On the day of coursing the hares must run for their lives before two greyhounds. The muzzles now worn by the hounds do not eliminate the cruelty. Hares can be struck, tossed into the air and mauled into the ground. Stress and shock also contributes hugely towards the death of these quiet animals.
Proponents of the ‘sport’, mostly middle-aged men, claim that kills rarely happen. However, according to a parliamentary question tabled by the late Tony Gregory late last year, 22 protected hares have been killed at coursing events. As the coursing season now comes to a close, I imagine that this number has jumped significantly.
 The practice of ‘blooding’ (i.e. allowing the dogs to rip apart a small animal such as a rabbit or kitten to give the taste for blood) is widespread at coursing events.

The muzzles now worn by the hounds do not eliminate the cruelty. Hares can be struck, tossed into the air and mauled into the ground 


So let’s review: hare coursing, a medieval style ‘sport’ mostly enjoyed by men in their mid-40s, a captured and frightened wild protected hare, two dogs with a lust for blood (kindly provided by the little rabbit they were just given by the nice man to rip apart), let the hare loose, dogs chase it. If it hasn’t died from shock, being tossed into the air or trampled into the ground, well and good, and ‘pop’, in ye go, back into your pen to do it all again next week!  I really and truly fail to see the appeal here.
It’s ironic and saddening that Ireland is now the last outpost of a barbaric blood sport inherited from the Brits who themselves have now seen fit to outlaw it, along with fox hunting and deer hunting with dogs. However, with a united effort we can see this cruel practice banned for good.

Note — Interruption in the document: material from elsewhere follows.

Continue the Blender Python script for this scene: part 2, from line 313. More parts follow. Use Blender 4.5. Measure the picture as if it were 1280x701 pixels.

Killing animals for fun is sick and wrong and should be opposed by all right-thinking individuals.
I’ll finish with this quote from the Dalai Lama, which I feel is quite fitting:
“Killing animals for sport, for pleasure, for adventure, and for hides and furs is a phenomenon which is at once disgusting and distressing. There is no justification in indulging is such acts of brutality.”